» **SUPPLIED DATA**:
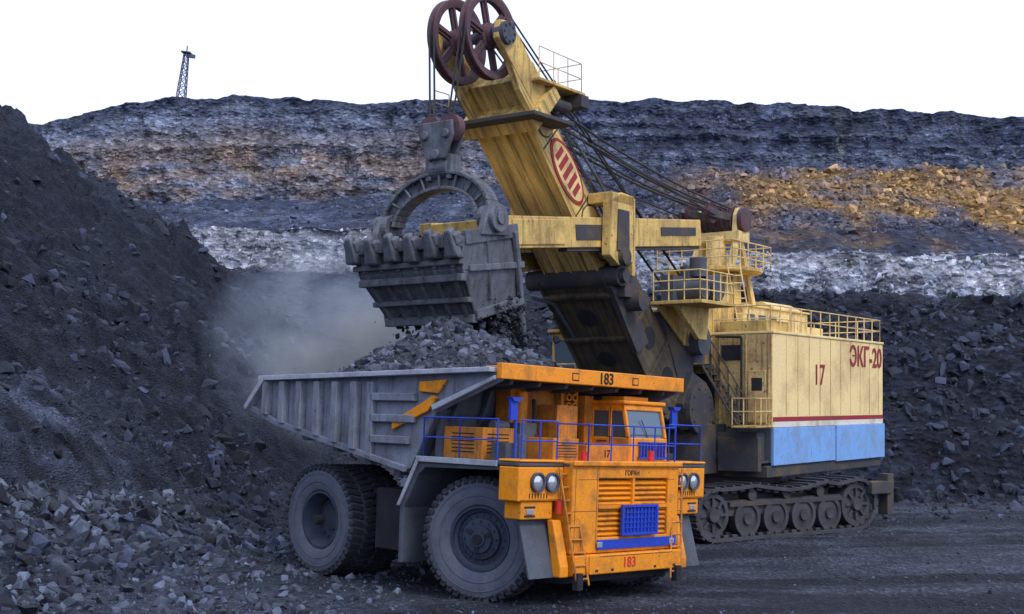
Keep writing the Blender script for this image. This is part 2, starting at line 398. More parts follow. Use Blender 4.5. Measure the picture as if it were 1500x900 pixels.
# left slope rubble
n=17000
Dn=RNG.uniform(0,1,n)**1.3*60+29;Xn=toe(Dn)+3-RNG.random(n)**1.3*(8+Dn*.28)
sz=.035*(9)**(RNG.random(n)**3.2)*(.7+Dn/50)
k=RNG.random(n)<np.clip(.40+1.5*fbm(Xn*.2,Dn*.2,0,3,401),.08,1);Xn=Xn[k];Dn=Dn[k];sz=sz[k]
P=np.stack([Xn,Dn,gz(Xn,Dn)],-1);rocks('slope_rubble',P,sz,(.020,.026,.048),.65)
n=4600
Dn=29+RNG.random(n)**1.2*17;q=RNG.random(n);Xn=toe(Dn)-3+q**1.3*12.5
sz=.040*(9.5)**(RNG.random(n)**2.6)*(1.15-.65*q)
P=np.stack([Xn,Dn,gz(Xn,Dn)+sz*.15],-1);rocks('rock_pile',P,sz,(.055,.068,.100),.65)
n=13000
Dn=29+RNG.random(n)**1.6*40;Xn=RNG.uniform(-11,26,n)*(.6+Dn/70)
k=(fbm(Xn*.25,Dn*.4,0,3,201)+.5*(Xn<-1)>-.03);Xn=Xn[k];Dn=Dn[k];n=len(Xn)
sz=.014*(7)**(RNG.random(n)**2.8)
P=np.stack([Xn,Dn,gz(Xn,Dn)],-1);rocks('gravel',P,sz,(.048,.056,.082),.6)
n=1800
Dn=RNG.uniform(56,70,n);Xn=RNG.uniform(8,34,n);sz=.06*(6)**(RNG.random(n)**3)
k=RNG.random(n)<(Dn-54)/16;Xn=Xn[k];Dn=Dn[k];sz=sz[k]
P=np.stack([Xn,Dn,gz(Xn,Dn)],-1);rocks('spoil_clods',P,sz,(.028,.034,.054),.55)
# ---------------------------------------------------------------- distant lattice mast
zt=42.2
tw=empty('lattice_mast',Matrix.Translation((-41.7,163,zt))@Matrix.Rotation(R(7),4,'Y'))
g=G('mast_lattice','grey',tw);H=6.6
def tp_(z,i):
    ww=.55-.3*z/H;return Vector(((-1,1,1,-1)[i]*ww,(-1,-1,1,1)[i]*ww,z))
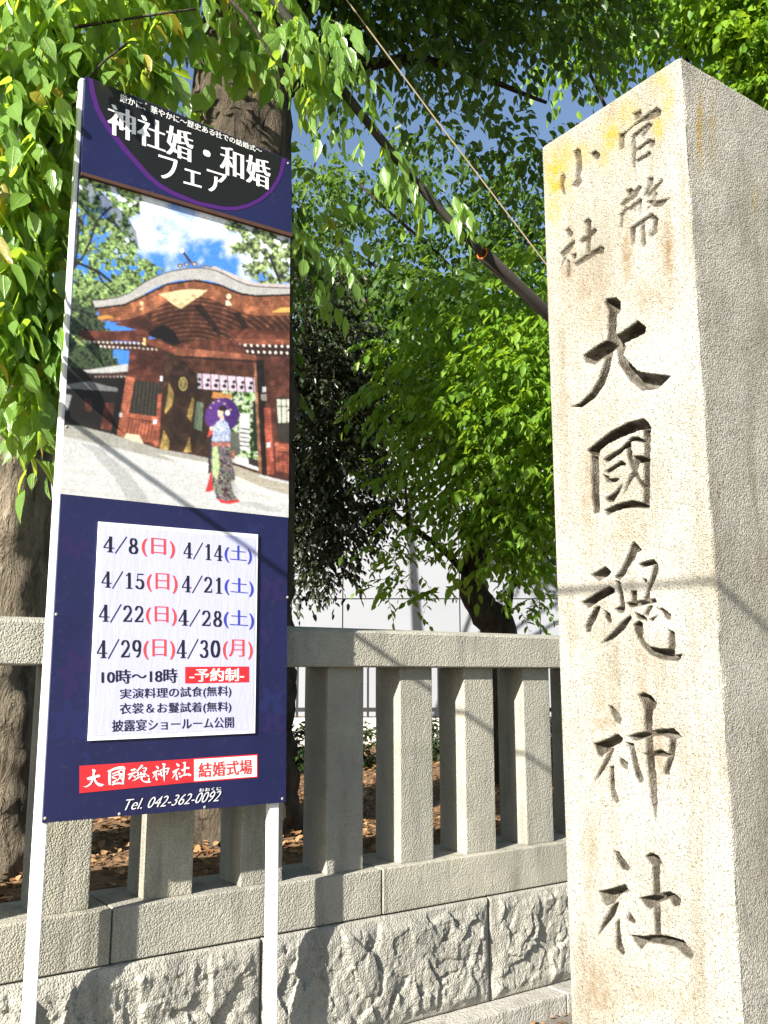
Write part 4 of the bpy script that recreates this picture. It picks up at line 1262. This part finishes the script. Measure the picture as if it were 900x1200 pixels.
for pts, rd in BOUGHS:
    P, R_ = bough(pts, rd); V, F, T = tube_np(P, R_, 7, .1); b_acc.add(V, F, T)
link('branch', b_acc.me('branch', True), M_bark_dark, t1)
# a bare bough of the same tree reaching over the pavement, left of the frame: it throws the soft band across pillar and sign
bq = spline([(c1[0] + .02, c1[1] - .25, 2.84), (-.1, 2.85, 2.93), (-.65, .857, 3.15), (-.92, -.15, 3.27)], 30)
V, F, T = tube_np(bq, list(np.linspace(.015, .006, 30)), 8, .1)
link('branch', mesh_np('branch', V, F, T, True), M_bark, t1)
def near_leaves():
    r = np.random.default_rng(21)
    O, D = [], []
    # hanging curtain left of the sign: px range, depth
    for k in range(400):
        px, py = r.uniform(-28, 72), r.uniform(-40, 500)
        dep = r.uniform(2.75, 3.7)
        if px < 22 and py > 420: continue
        if 70 < px: continue
        # keep clear of the sign's own face
        lim = 93 - (py - 90) * .057
        if px > lim - 22 and dep < 3.25: dep = r.uniform(3.2, 3.7)
        q = at(px, py, dep)
        if q[1] < 3.24 and r.random() > .03: q = onY(px, py, 3.24 + r.gamma(1.5, .22))
        O.append(q); D.append(np.array([r.normal(.1, .45), r.normal(-.2, .5), r.normal(-.45, .35)]))
    for k in range(80):
        px, py = r.uniform(60, 210), r.uniform(-80, 20)
        O.append(at(px, py, r.uniform(3.3, 4.2))); D.append(np.array([r.normal(.4, .5), r.normal(-.1, .5), r.normal(-.1, .3)]))
    for k in range(30):
        px = r.uniform(80, 165); py = 40 + (px - 80) * .35 + r.uniform(-30, 25)
        O.append(at(px, py, r.uniform(3.3, 3.8))); D.append(np.array([r.normal(.4, .5), r.normal(-.1, .4), r.normal(-.2, .3)]))
    for k in range(30):
        px, py = r.uniform(200, 350), r.uniform(-90, -10)
        O.append(at(px, py, r.uniform(3.4, 4.6))); D.append(np.array([r.normal(.3, .5), r.normal(-.1, .5), r.normal(-.3, .3)]))
    for k in range(16):
        px, py = r.uniform(250, 345), r.uniform(10, 60)
        O.append(at(px, py, r.uniform(3.4, 3.8))); D.append(np.array([r.normal(.2, .4), r.normal(-.1, .4), r.normal(-.6, .2)]))
    O = [q if q[1] > 3.24 else EYE + (q - EYE) * ((3.26 - EYE[1]) / (q[1] - EYE[1])) if r.random() > .03 else q for q in O]
    return np.array(O), np.array(D), r
O, D, r_ = near_leaves()
pos, ax, nm, sz, sid, tw = sprigs(O, D, .22, 6, .125, r_, .5, .8, 0, .36, .6)
tipp = pos + unit(ax) * sz[:, None]
def over_sign(q):
    x, y = proj_np(q)
    return (x > 96 - (y - 90) * .057) & (x < 345) & (y > 88 + .405 * (x - 93)) & (y < 960) & (q[:, 1] < YSG + .08)
keep = ~(over_sign(pos) | over_sign(tipp) | over_sign((pos + tipp) / 2))
pos, ax, nm, sz, sid = pos[keep], ax[keep], nm[keep], sz[keep], sid[keep]
tint = np.clip(r_.uniform(0, 1, len(O))[sid] * .6 + r_.uniform(0, .5, len(pos)), 0, 1)
link('crown', leaves_mesh('crown', pos, ax, nm, sz, tint, 'near', 1.0, tw), M_leaf_near, t1)
# the tree's upper and outer foliage, left of and above the frame
r = np.random.default_rng(5)
blobs = []
for k in range(16):
    blobs.append(((c1[0] + r.normal(.5, .9), max(4.3, c1[1] + r.normal(.6, .8)), r.uniform(4.3, 6.4)), (.55, .55, .42), 1))
crown(t1, blobs, M_leaf_near, .11, 26, 7, .4, .5, 'far', 1.25, 31)

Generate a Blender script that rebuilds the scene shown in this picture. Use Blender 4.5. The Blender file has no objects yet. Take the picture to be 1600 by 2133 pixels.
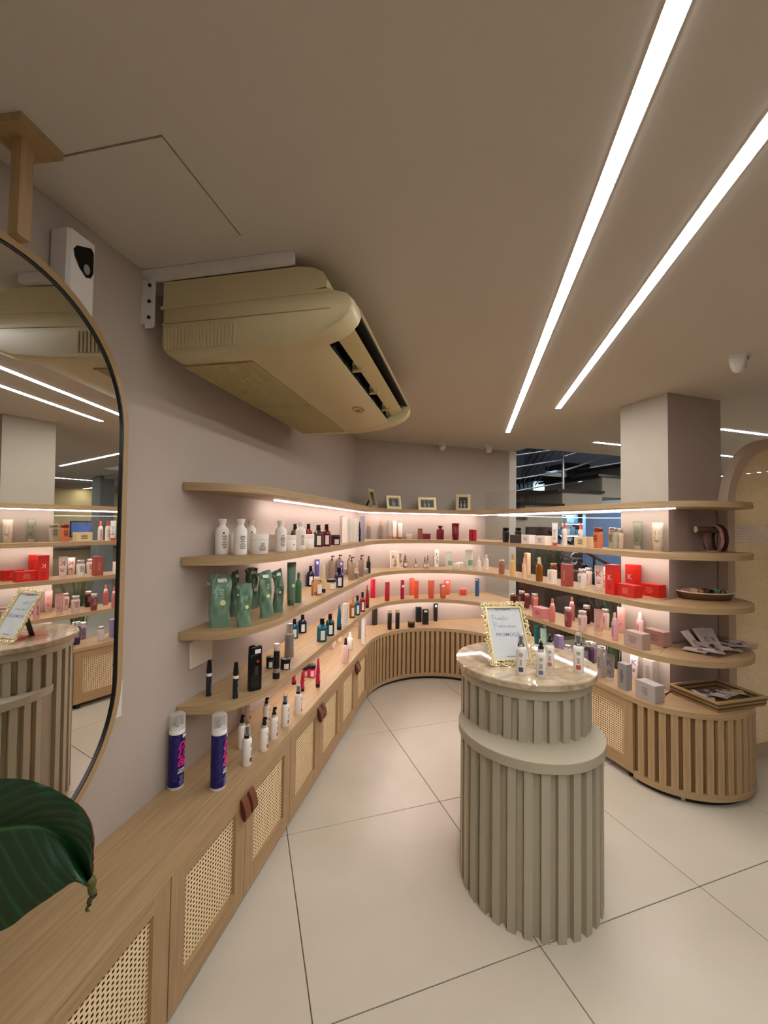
import bpy, math, random
from math import sin, cos, pi, radians, atan2, hypot, sqrt
from mathutils import Vector, Matrix

scene = bpy.context.scene
COL = scene.collection
random.seed(7)

# ------------------------------------------------------------------ camera
cam_data = bpy.data.cameras.new('camera')
cam = bpy.data.objects.new('camera', cam_data)
COL.objects.link(cam)
YAW, PITCH, ROLL, EYE = -0.3224, 0.0328, 0.0139, 1.47
_f = Vector((-sin(YAW) * cos(PITCH), cos(YAW) * cos(PITCH), sin(PITCH)))
_r = Vector((cos(YAW), sin(YAW), 0))
_u = _r.cross(_f)
_r2 = cos(ROLL) * _r + sin(ROLL) * _u
_u2 = -sin(ROLL) * _r + cos(ROLL) * _u
m = Matrix.Identity(4)
for i in range(3):
    m[i][0] = _r2[i]; m[i][1] = _u2[i]; m[i][2] = -_f[i]
m[2][3] = EYE
cam.matrix_world = m
cam_data.sensor_fit = 'HORIZONTAL'
cam_data.sensor_width = 36.0
cam_data.lens = 859.9 / 1600 * 36.0
cam_data.clip_start = 0.05
scene.camera = cam

# ------------------------------------------------------------------ world, exposure, lamps' strength
world = bpy.data.worlds.new('world')
scene.world = world
world.use_nodes = True
world.node_tree.nodes['Background'].inputs[0].default_value = (0.55, 0.6, 0.7, 1)
world.node_tree.nodes['Background'].inputs[1].default_value = 0.05
scene.view_settings.view_transform = 'Standard'
scene.view_settings.look = 'None'
scene.view_settings.exposure = EXPOSURE = 1.85
scene.view_settings.gamma = 1.0
scene.view_settings.use_curve_mapping = False
STRIP_W, LED_W, LOBBY_W = 15.0, 11.5, 9.0
STRIP_C, LED_C = (1.0, 0.975, 0.955), (1.0, 0.85, 0.835)
try:
    scene.cycles.use_denoising = True
    scene.cycles.max_bounces = 10
    scene.cycles.diffuse_bounces = 6
    scene.cycles.glossy_bounces = 5
    scene.cycles.transparent_max_bounces = 16
    scene.cycles.sample_clamp_indirect = 6.0
    scene.cycles.caustics_reflective = False
    scene.cycles.caustics_refractive = False
except Exception:
    pass

# ------------------------------------------------------------------ geometry constants of the shop (metres)
AW = radians(30.312)                       # the left wall runs at 30.3 degrees to the tiles
LX, LY = sin(AW), cos(AW)                  # along the left wall, away from the camera
NX, NY = cos(AW), -sin(AW)                 # out of the left wall into the room
WL, BY, GX, CEIL = -1.1014, 3.951, 2.4865, 2.329
Z = {'C': 0.488, '4': 0.765, '3': 1.048, '2': 1.336, '1': 1.629, 'P': 0.868}
TH = 0.032
CX, CY, R0 = 1.548, 3.063, 0.624           # centre and radius of the curved front
CYF = 1.869                                # near face of the column
ST = CX * LX + CY * LY                     # where the straight left front meets the curve
A0 = atan2(-NY, -NX)

def lw(s, d=0.0):                          # a point of the left wall: s along it, d out of it
    return (LX * s + NX * (WL + d), LY * s + NY * (WL + d))

# ------------------------------------------------------------------ materials
MATS = {}
def lin(h):
    if not isinstance(h, str): return (h[0], h[1], h[2], 1)
    c = [int(h[i:i + 2], 16) / 255 for i in (1, 3, 5)]
    return tuple(x / 12.92 if x <= 0.04045 else ((x + 0.055) / 1.055) ** 2.4 for x in c) + (1,)

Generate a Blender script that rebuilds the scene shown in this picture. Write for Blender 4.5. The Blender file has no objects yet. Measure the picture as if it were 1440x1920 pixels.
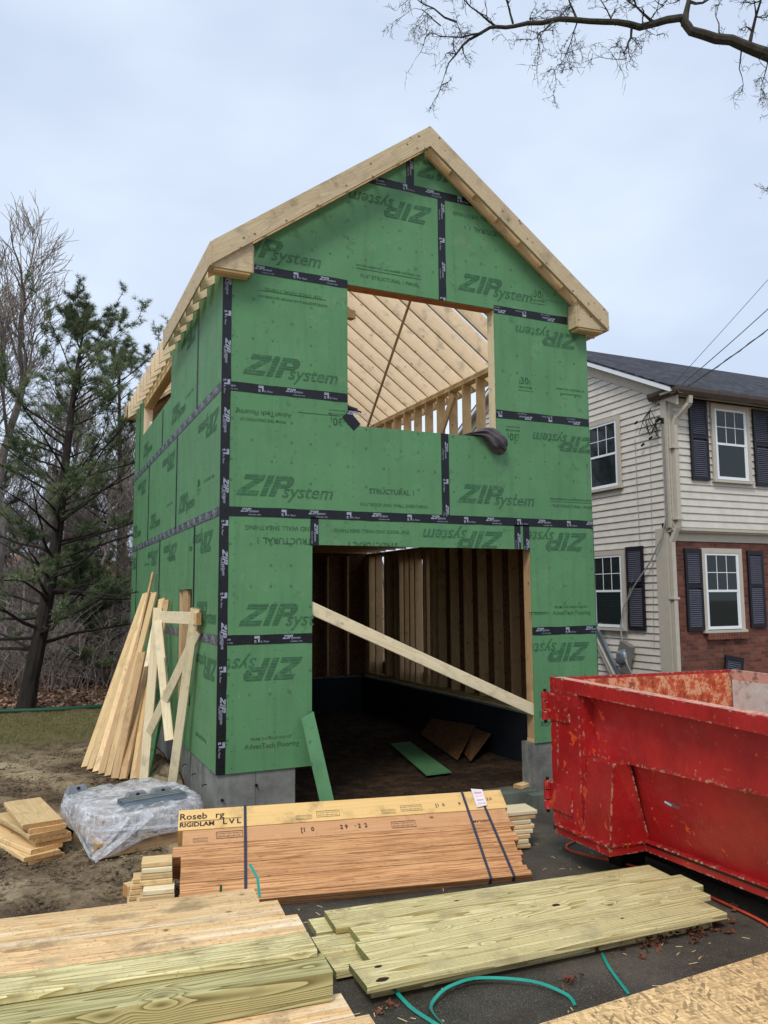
import bpy, bmesh, math, random
from mathutils import Vector, Matrix, noise as mnoise
random.seed(11)
F = 0.3048                      # the numbers below are feet, the scene is metres
S = bpy.context.scene
COL = S.collection
RAD = math.radians
# ------------------------------------------------------------------ camera
cam = bpy.data.objects.new('camera', bpy.data.cameras.new('camera'))
COL.objects.link(cam); S.camera = cam
cam.data.sensor_fit = 'VERTICAL'; cam.data.sensor_height = 24.0
cam.data.lens = 24.0*1478.05/1920; cam.data.clip_end = 3000; cam.data.clip_start = 0.05
R_ = Vector((0.9109272, -0.41250752, -0.00701308)); U_ = Vector((-0.03720391, -0.09906185, 0.99438555)); D_ = Vector((0.41088625, 0.90555193, 0.10558502))
CAM = Vector((-5.4313, -24.3169, 5.3337))
cam.matrix_world = Matrix(((R_.x, U_.x, -D_.x, CAM.x*F), (R_.y, U_.y, -D_.y, CAM.y*F), (R_.z, U_.z, -D_.z, CAM.z*F), (0, 0, 0, 1)))
# ------------------------------------------------------------------ world: overcast daylight
W = bpy.data.worlds.new('World'); S.world = W; W.use_nodes = True
SUN_EL, SUN_AZ = RAD(50), RAD(222)
wn = W.node_tree.nodes; wl = W.node_tree.links; wn.clear()
def wnode(t, **k):
    n = wn.new(t)
    for a, v in k.items(): setattr(n, a, v)
    return n
sky = wnode('ShaderNodeTexSky', sky_type='NISHITA', sun_disc=False, sun_elevation=SUN_EL, sun_rotation=SUN_AZ)
bsky = wnode('ShaderNodeBackground'); bsky.inputs[1].default_value = 0.09; wl.new(sky.outputs[0], bsky.inputs[0])
tc = wnode('ShaderNodeTexCoord'); mp = wnode('ShaderNodeMapping'); mp.inputs['Scale'].default_value = (1, 1, 2.2)
wl.new(tc.outputs['Generated'], mp.inputs[0])
nz = wnode('ShaderNodeTexNoise'); nz.inputs['Scale'].default_value = 1.9; nz.inputs['Detail'].default_value = 4; nz.inputs['Roughness'].default_value = .5
wl.new(mp.outputs[0], nz.inputs[0])
cr = wnode('ShaderNodeValToRGB'); cr.color_ramp.elements[0].position = .38; cr.color_ramp.elements[1].position = .62
cr.color_ramp.elements[0].color = (.54, .63, .78, 1); cr.color_ramp.elements[1].color = (.70, .79, .92, 1)
wl.new(nz.outputs[0], cr.inputs[0])
bcl = wnode('ShaderNodeBackground'); bcl.inputs[1].default_value = 1.0; wl.new(cr.outputs[0], bcl.inputs[0])
mx = wnode('ShaderNodeMixShader'); mx.inputs[0].default_value = .88
wl.new(bsky.outputs[0], mx.inputs[1]); wl.new(bcl.outputs[0], mx.inputs[2])
wo = wnode('ShaderNodeOutputWorld'); wl.new(mx.outputs[0], wo.inputs[0])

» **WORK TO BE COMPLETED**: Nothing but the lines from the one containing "by 2133 pixels." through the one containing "scene.camera = cam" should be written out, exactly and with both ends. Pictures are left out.

» **REPLY TO THE EXERCISE**:
Generate a Blender script that rebuilds the scene shown in this picture. Use Blender 4.5. The Blender file has no objects yet. Take the picture to be 1600 by 2133 pixels.
import bpy, math, random
from math import sin, cos, pi, radians, atan2, hypot, sqrt
from mathutils import Vector, Matrix

scene = bpy.context.scene
COL = scene.collection
random.seed(7)

# ------------------------------------------------------------------ camera
cam_data = bpy.data.cameras.new('camera')
cam = bpy.data.objects.new('camera', cam_data)
COL.objects.link(cam)
YAW, PITCH, ROLL, EYE = -0.3224, 0.0328, 0.0139, 1.47
_f = Vector((-sin(YAW) * cos(PITCH), cos(YAW) * cos(PITCH), sin(PITCH)))
_r = Vector((cos(YAW), sin(YAW), 0))
_u = _r.cross(_f)
_r2 = cos(ROLL) * _r + sin(ROLL) * _u
_u2 = -sin(ROLL) * _r + cos(ROLL) * _u
m = Matrix.Identity(4)
for i in range(3):
    m[i][0] = _r2[i]; m[i][1] = _u2[i]; m[i][2] = -_f[i]
m[2][3] = EYE
cam.matrix_world = m
cam_data.sensor_fit = 'HORIZONTAL'
cam_data.sensor_width = 36.0
cam_data.lens = 859.9 / 1600 * 36.0
cam_data.clip_start = 0.05
scene.camera = cam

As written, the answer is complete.